Once inside the Gate, it's close-hauled on a port tack until you get on a line to the main channel, and then you gradually fall off the wind, until its coming over the aft port quarter. Still had a nice boat speed of 7 knots and up, which is very comforting faced with all the large rocks of the moles!

Long story short, the new sails and new jib sheeting arrangement are most enjoyable!

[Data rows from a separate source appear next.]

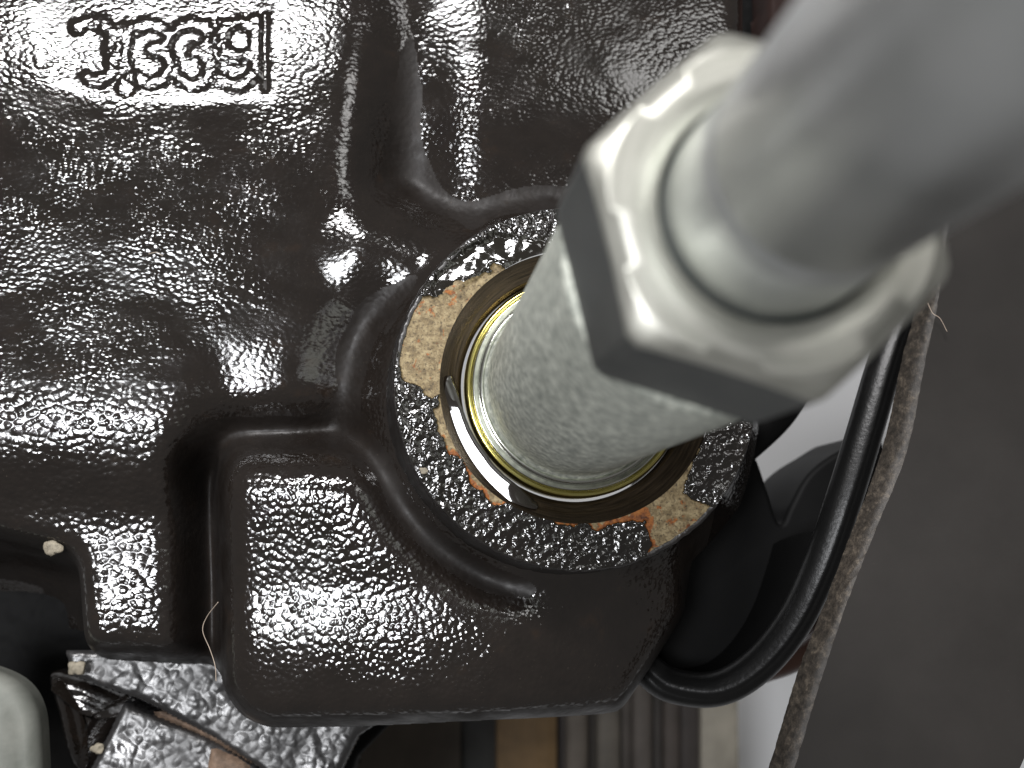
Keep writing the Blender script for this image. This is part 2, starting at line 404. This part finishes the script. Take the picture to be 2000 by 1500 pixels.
Z = H
ny, nx = X.shape
Zf = Z.ravel()
V = np.stack([X.ravel(), Y.ravel(), Zf], 1)*MM
ii = (np.arange(ny-1)[:, None]*nx+np.arange(nx-1)[None, :]).ravel()
Fq = np.stack([ii, ii+1, ii+1+nx, ii+nx], 1)
cx = (X[:-1, :-1]+STEP/2).ravel(); cy = (Y[:-1, :-1]+STEP/2).ravel()
keep = (Zf[Fq].min(1) > -44) & (np.hypot(cx, cy) > 20.6)
def sub(sel):
    fs = Fq[sel]; u, inv = np.unique(fs, return_inverse=True)
    return V[u], inv.reshape(fs.shape)
side = dv.ravel()[Fq[:, 0]]
keep &= (side < 1.1)
gm = gmask.ravel()[Fq[:, 0]]
isC = (dC.ravel()[Fq[:, 0]] < 1.0)
isE = (dE.ravel()[Fq[:, 0]] < .6) & ~isC

casting = empty('engine_casting', (0, 0, -0.012), 'glossy black painted cast iron housing with pebbly skin and raised characters', 'engine casting')
zq = Zf[Fq]; crev = (blur(Z, 1.8)-Z).ravel()[Fq[:, 0]]      # groove bottoms get a duller paint that stands in for their shade
steep = (((zq.max(1)-zq.min(1)) > STEP*1.5) | (crev > .22)) & (cx < 20) & (np.hypot(cx, cy) > 22.5)
M_dull = cast_paint('shade_dulled_paint', cell=.8, depth=.05, base=(.011, .0085, .007), rough=.38, squash=1.0, spec=.35)  # dulled copy of the casting paint, imitating shade in recesses and on steep sides
v_, f_ = sub(keep & (gm == 0) & ~isC & ~isE & ~steep); mesh_obj('housing', v_, f_, M_cast, casting)
v_, f_ = sub(keep & isE & ~steep); mesh_obj('lower_block', v_, f_, M_block, casting)
v_, f_ = sub(keep & isC & ~steep); mesh_obj('shoulder', v_, f_, M_side, casting)
v_, f_ = sub(keep & (gm == 0) & steep); mesh_obj('side_face', v_, f_, M_dull, casting)
for i in range(len(glyphs)):
    v_, f_ = sub(keep & (gm == i+1))
    if len(f_): mesh_obj('raised_character', v_, f_, M_cast, casting)

# skirt that closes the casting edge down into the dark (real side walls)
def skirt(pts, h0, h1, mat, name, shrink=0.0, dens=6):
    pts2 = []
    for a, b in zip(pts[:-1], pts[1:]):
        for k in range(dens): pts2.append((a[0]+(b[0]-a[0])*k/dens, a[1]+(b[1]-a[1])*k/dens))
    pts2.append(pts[-1])
    n = len(pts2); vs = []
    for j, hh in enumerate(np.linspace(h0, h1, 5)):
        for x, y in pts2: vs.append((x*MM, y*MM, hh*MM))
    fs = [[j*n+i, j*n+i+1, (j+1)*n+i+1, (j+1)*n+i] for j in range(4) for i in range(n-1)]
    return mesh_obj(name, vs, fs, mat, casting)

# ------------------------------------------------------------------ boss
def polar(radii, hs, nth, jitter=None, th0=0):
    th = np.linspace(0, 2*np.pi, nth, endpoint=False)
    Rr = np.array(radii)[:, None]*np.ones(nth); Hh = np.array(hs)[:, None]*np.ones(nth)
    T = np.ones(len(radii))[:, None]*th
    if jitter is not None: Rr, Hh = jitter(Rr, Hh, T)
    Vv = np.stack([Rr*np.cos(T), Rr*np.sin(T), Hh], -1).reshape(-1, 3)*MM
    i = np.arange(len(radii)-1)[:, None]*nth; j = np.arange(nth)[None, :]; jn = (j+1) % nth
    Ff = np.stack([i+j, i+nth+j, i+nth+jn, i+jn], -1).reshape(-1, 4)
    return Vv, Ff
RB = 21.7; RI = 16.3
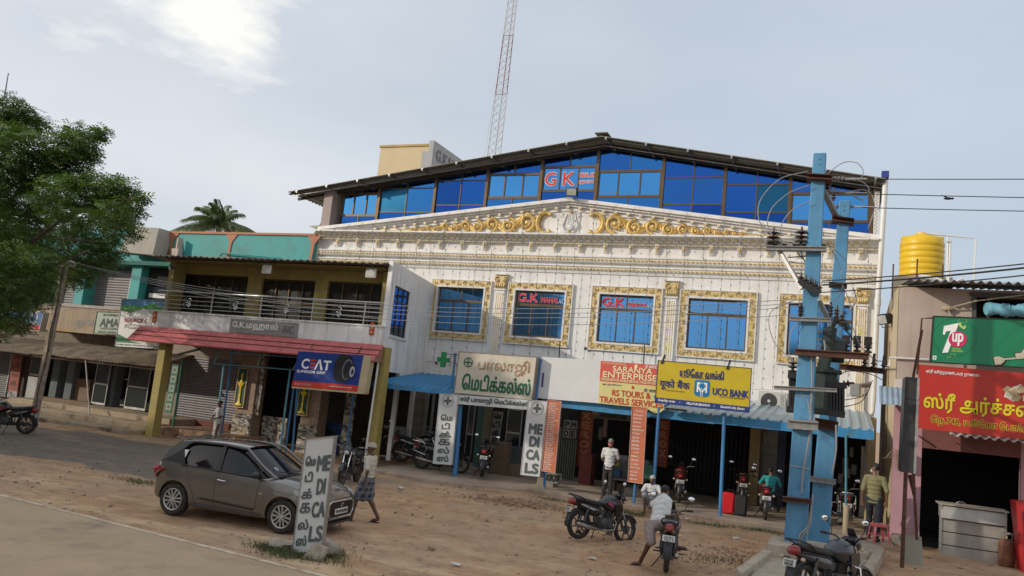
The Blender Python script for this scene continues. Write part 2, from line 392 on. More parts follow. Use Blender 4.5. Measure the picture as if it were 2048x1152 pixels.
# stones, litter, rubble
STONE=mat('field_stone',(.33,.28,.22),.9,var=.3,scale=6,bump=.8,bscale=12)
def rock_mb(c,r,seed=0,sub=2):
    rnd=random.Random(seed);bm=bmesh.new();bmesh.ops.create_icosphere(bm,subdivisions=sub,radius=1)
    vs=[]
    for v in bm.verts:
        k=1+.35*noise.noise(v.co*1.3+Vector((seed*3.1,0,0)))+.12*noise.noise(v.co*4+Vector((0,seed,0)))
        vs.append(Vector(c)+Vector((v.co.x*r[0]*k,v.co.y*r[1]*k,v.co.z*r[2]*k)))
    fs=[tuple(v.index for v in f.verts) for f in bm.faces];bm.free();return vs,fs
p=gat(652,1108);mb=MB().add(*rock_mb((p.x,p.y,.10),(.27,.2,.17),3,3));mb.build('boulder',STONE,smooth=35,label='large rounded pale boulder at the right foot of the roadside medicals board',cat='boulder')
p=gat(560,1098);mb=MB().add(*rock_mb((p.x,p.y,.07),(.22,.18,.13),9,3));mb.build('boulder',STONE,smooth=35,label='brown boulder half hidden in grass left of the roadside medicals board',cat='boulder')
a,b_,c_=gat(602,1118),gat(620,1088),gat(640,1112)
mb=MB().poly([(a.x,a.y,0),(a.x+.34,a.y+.05,0),(a.x+.38,a.y+.12,.22),(a.x+.12,a.y+.12,.26)],(.02,.07,0));mb.build('stone_slab',STONE,bevel=.01,label='broken flat stone slab leaning on the foot of the roadside board',cat='stone slab')
# pebbles and crumbs scattered over the dirt
mb=MB();rnd=random.Random(3)
cube8=[(-1,-1,-1),(1,-1,-1),(1,1,-1),(-1,1,-1),(-1,-1,1),(1,-1,1),(1,1,1),(-1,1,1)];cf=[(0,3,2,1),(4,5,6,7),(0,1,5,4),(1,2,6,5),(2,3,7,6),(3,0,4,7)]
def crumb(mb,x,y,s,zz=None):
    z=gz(x,y) if zz is None else zz;R=Matrix.Rotation(rnd.random()*6,3,'Z') @ Matrix.Rotation(rnd.random()*.8,3,'X');k=(s*rnd.uniform(.5,1.4),s*rnd.uniform(.5,1.2),s*rnd.uniform(.25,.7))
    mb.add([Vector((x,y,z+k[2]*.4))+R @ Vector((v[0]*k[0]*(.6 if v[2]>0 else 1),v[1]*k[1]*(.7 if v[2]>0 else 1),v[2]*k[2])) for v in cube8],cf)
for i in range(2600):
    x=rnd.uniform(-24,3);y=rnd.uniform(-17,-5.6);dens=noise.noise(Vector((x*.4,y*.6,2)))
    if dens>-.05+rnd.random()*.5-.2: crumb(mb,x,y,rnd.choice((.008,.012,.012,.02,.035)))
mb.build('pebbles',mat('pebble_stone',(.24,.18,.13),.9,var=.5,scale=9),kind='stuff',label='brown pebbles and crumbs strewn over the dirt forecourt',cat='pebbles')
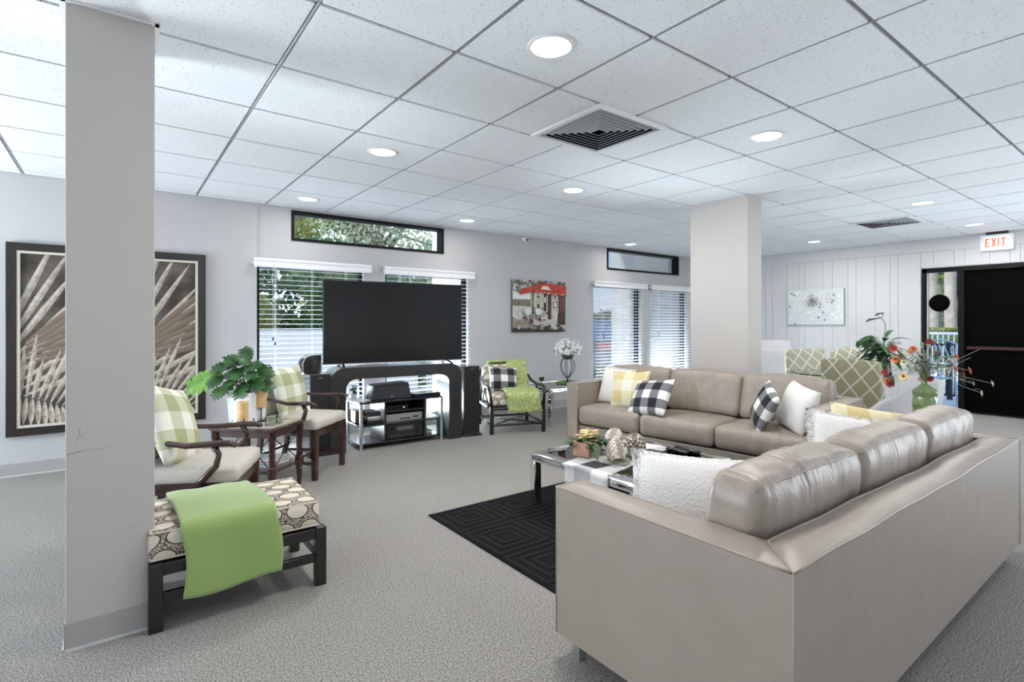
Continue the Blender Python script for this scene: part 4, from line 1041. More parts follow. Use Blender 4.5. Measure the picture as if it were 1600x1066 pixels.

I did have a problem raising the main due to my pennant reefing lines having tied themselves into knots. . .I think they need loops sewn into the leech to run through so they do not get tangled up.
i love you

kim whitmyre said:
Laurent,

Very odd about the Tasker representative! Here is the description of the sails I received from Mike Tasker himself in the price quote:
--------------------------
Tiki 26 Sails

Wingsail Gaff Mainsail Offshore:

6.3 oz US Dacron Crosscut
Luff 6.40: Leech 7: Head 1.55: Foot 3.55:
Area 16.90:
2 reefs
Luff and head sleeves
2 leech battens

Jib:

Jib Hanks On Offshore
6.3 oz US Dacrona Crosscut
Luff 7.20: Leech 6.5: Foot 3.15:
LP 2.90: Area 10.40m2
2 reefs
---------------------------
Perhaps using Mike Tasker's own description will help!

Precourt Systems have closed their retail shop, unfortunately. I see that APS is still selling them: http://www.apsltd.com/c-8155-precourt-system.aspx

Colligo Marine is another source for such hardware: http://www.colligomarine.com/ . Great source of information on splicing 12-strand, ie, dyneema, Dynex Dux.

3/8" = 9mm ;~)

Hampidjan Group, Reykjavik, Iceland, is the producer of Dynex Dux. You should be able to find a distributor in France.
Randall,

I actually forgot to take my camera! I will soon rectify that, as just last evening I ordered a GoPro HD camera and mount for Vaea. . .Film at 11! ;~)

Kim

Bonjour tout le monde,

 

What about a furler for the jib.

For exemple Profurl C260 or  Plastimo 609T.